Osborne’s hike may be part of long-term drive to harmonise tax with rest of EU

Today’s Budget insurance premium tax hike may be part of a long-term Treasury plan to bring it into line with the higher rate in the rest of the European Union, Chartered Insurance Institute president Ashwin Mistry has warned.

Chancellor of the Exchequer George Osborne rocked the insurance world with his announcement in today’s Budget that the basic rate of IPT will be increased to 9.5% from the current level of 6%.

Ashwin Mistry, who is also chairman of the Brokerbility network, said that across much of the EU the rate of IPT is in line with VAT, which is currently 20% in the UK.

He said: “This is possibly a stepping stone to an EU model where IPT is roughly the same as VAT.”

Insurance Times revealed in 2011 that the Treasury had undertaken a review of comparative IPT rates across the EU, which showed that it was much lower in the UK than elswhere.

But Mistry described move to increase IPT rate as “a bit of a gamble.”

“This is effectively a 3.5% increase in insurance premiums which will be interesting to deliver to customers.”

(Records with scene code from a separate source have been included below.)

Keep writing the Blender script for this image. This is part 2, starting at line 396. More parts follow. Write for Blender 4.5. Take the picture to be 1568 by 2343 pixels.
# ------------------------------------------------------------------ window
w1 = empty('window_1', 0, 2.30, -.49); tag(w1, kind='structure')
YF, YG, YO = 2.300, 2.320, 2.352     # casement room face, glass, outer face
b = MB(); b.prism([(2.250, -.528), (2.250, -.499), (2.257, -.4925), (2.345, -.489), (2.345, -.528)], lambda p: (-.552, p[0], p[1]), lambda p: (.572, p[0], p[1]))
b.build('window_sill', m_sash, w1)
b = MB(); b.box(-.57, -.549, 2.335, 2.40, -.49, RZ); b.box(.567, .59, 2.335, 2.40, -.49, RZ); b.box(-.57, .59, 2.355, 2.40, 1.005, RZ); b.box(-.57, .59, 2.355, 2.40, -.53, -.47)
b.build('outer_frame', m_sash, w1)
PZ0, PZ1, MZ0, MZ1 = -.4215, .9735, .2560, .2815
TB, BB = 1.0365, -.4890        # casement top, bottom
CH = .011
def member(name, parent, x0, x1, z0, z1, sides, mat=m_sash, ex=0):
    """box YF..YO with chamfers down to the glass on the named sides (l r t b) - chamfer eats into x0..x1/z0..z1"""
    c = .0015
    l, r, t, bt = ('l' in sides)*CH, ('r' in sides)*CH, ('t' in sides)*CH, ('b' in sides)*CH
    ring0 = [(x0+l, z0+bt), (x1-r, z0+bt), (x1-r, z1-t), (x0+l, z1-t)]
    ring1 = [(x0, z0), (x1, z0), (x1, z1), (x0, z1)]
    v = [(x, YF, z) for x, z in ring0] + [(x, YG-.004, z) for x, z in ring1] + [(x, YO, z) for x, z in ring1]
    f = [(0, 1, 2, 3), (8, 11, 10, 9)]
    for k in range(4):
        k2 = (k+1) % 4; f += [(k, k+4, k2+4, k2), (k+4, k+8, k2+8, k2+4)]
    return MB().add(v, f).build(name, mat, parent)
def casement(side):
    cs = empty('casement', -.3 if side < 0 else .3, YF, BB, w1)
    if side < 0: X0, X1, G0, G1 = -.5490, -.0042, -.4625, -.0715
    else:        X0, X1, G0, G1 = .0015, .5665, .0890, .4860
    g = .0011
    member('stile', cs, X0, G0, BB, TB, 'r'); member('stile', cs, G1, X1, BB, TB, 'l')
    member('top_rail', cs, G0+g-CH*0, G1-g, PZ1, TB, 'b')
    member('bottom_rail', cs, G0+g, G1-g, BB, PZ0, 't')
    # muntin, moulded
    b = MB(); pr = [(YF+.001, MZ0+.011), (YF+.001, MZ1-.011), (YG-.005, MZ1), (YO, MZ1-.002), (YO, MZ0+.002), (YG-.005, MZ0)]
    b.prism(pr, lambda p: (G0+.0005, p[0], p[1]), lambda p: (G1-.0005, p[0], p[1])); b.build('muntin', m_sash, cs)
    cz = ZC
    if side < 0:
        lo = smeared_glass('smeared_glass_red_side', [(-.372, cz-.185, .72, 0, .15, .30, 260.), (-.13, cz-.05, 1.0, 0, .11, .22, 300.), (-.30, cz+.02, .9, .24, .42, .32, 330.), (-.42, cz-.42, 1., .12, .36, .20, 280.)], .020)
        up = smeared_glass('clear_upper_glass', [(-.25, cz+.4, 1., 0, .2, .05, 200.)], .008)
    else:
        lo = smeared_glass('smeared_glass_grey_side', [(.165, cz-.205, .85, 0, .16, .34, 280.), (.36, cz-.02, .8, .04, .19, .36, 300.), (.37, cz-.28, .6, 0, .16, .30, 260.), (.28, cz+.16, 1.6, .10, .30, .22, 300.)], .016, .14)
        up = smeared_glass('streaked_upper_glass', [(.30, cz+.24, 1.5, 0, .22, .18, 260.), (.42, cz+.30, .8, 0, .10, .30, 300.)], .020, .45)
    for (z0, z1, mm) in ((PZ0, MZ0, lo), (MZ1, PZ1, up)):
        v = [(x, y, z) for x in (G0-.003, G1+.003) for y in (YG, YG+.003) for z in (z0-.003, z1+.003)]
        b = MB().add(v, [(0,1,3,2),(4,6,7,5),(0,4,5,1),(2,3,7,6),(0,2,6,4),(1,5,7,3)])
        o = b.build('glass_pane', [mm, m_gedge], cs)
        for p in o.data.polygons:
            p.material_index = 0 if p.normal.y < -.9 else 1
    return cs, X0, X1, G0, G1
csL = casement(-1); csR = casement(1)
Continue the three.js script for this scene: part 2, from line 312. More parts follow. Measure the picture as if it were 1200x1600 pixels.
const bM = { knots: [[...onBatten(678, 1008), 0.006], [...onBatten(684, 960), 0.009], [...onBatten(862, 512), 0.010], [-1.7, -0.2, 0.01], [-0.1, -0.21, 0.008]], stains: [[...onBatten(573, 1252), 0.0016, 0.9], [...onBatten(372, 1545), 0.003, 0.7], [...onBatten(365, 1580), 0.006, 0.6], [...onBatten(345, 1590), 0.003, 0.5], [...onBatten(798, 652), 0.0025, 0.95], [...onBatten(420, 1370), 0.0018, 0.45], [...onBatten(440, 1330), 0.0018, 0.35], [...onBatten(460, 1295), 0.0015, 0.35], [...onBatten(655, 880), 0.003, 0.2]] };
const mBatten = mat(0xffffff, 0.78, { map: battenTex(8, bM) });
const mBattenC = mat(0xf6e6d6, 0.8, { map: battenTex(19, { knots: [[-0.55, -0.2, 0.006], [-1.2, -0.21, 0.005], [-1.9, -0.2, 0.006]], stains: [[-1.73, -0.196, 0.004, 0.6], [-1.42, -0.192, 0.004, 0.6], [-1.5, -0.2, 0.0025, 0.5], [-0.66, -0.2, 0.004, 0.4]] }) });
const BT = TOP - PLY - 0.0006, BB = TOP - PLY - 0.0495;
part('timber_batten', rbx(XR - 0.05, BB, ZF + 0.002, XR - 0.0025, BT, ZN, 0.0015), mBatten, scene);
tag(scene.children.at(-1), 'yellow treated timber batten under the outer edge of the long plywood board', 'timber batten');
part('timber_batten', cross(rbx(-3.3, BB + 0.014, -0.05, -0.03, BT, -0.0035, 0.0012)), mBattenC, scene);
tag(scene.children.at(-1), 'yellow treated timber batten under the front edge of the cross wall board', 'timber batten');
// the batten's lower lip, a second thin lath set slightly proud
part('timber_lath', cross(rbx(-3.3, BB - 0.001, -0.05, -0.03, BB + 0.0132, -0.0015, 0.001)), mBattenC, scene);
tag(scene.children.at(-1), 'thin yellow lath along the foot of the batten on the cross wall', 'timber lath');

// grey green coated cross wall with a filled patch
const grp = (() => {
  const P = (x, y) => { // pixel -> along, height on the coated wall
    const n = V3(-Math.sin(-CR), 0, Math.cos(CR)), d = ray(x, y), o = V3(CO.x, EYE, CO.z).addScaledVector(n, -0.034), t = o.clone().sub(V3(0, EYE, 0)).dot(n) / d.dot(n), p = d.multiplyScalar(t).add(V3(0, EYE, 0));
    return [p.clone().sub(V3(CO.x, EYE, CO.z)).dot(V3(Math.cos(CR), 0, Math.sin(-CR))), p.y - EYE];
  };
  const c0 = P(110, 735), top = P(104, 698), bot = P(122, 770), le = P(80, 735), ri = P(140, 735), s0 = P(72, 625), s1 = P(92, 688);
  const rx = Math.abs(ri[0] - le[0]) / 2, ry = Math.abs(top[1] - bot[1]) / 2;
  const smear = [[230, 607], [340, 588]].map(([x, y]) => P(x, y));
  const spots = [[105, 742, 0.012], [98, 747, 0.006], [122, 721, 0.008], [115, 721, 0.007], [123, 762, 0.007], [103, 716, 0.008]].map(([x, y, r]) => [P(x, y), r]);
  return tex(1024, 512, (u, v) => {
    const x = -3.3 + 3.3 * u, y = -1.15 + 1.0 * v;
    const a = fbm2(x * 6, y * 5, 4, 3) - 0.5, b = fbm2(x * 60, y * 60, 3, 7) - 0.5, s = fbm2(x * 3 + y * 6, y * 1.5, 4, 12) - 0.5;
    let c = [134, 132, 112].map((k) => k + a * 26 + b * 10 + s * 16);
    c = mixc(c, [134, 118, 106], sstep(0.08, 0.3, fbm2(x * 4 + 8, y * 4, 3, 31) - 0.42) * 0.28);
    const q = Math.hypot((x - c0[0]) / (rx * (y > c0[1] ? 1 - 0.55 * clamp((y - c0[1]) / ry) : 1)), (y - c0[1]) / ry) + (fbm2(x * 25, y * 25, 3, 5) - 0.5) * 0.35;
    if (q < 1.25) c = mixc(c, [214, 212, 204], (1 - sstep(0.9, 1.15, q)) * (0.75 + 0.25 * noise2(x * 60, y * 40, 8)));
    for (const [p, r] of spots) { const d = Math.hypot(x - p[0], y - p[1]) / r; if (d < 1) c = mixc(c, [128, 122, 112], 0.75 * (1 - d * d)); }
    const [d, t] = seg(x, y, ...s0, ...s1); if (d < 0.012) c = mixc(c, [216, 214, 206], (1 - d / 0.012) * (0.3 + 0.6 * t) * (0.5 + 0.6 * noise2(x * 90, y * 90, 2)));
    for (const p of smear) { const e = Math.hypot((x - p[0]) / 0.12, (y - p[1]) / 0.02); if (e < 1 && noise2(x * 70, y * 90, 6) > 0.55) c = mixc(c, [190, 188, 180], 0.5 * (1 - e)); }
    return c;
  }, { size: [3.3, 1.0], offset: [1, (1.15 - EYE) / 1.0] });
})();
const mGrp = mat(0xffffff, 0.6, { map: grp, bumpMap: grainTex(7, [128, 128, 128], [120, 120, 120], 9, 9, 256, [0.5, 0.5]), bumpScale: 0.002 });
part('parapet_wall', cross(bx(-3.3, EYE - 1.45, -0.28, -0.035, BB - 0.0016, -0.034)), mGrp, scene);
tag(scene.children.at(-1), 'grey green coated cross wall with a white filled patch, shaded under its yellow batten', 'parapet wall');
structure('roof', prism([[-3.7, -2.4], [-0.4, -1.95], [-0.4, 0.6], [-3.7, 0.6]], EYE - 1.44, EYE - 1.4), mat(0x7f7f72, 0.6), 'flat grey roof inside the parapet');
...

However, taking into account the current soft market in insurance rates, Mistry said the increase in tax could be offset by falling premium prices, meaning that customers’ overall spend will remain the same.

He added that while customers would absorb the increase, they would put insurers under pressure to counterbalance it with savings elsewhere.

“Insurers will also be concerned about whether this represents part of a gradual move towards aligning the IPT rate with the VAT rate, something we have already seen in other EU member states.

Daniel Lyons, indirect tax partner at Deloitte, said: ”This is unlikely to be a popular measure, but is the first really significant increase in the standard rate of IPT since it was introduced in 1996.

“It brings the UK rate more into line with premium tax rates in other European Union countries.” 

But the CII president gave a warm welcome to Osborne’s announcement that the government is conducting a major review of claims management companies. He said: “It’s a blessing and definitely overdue.”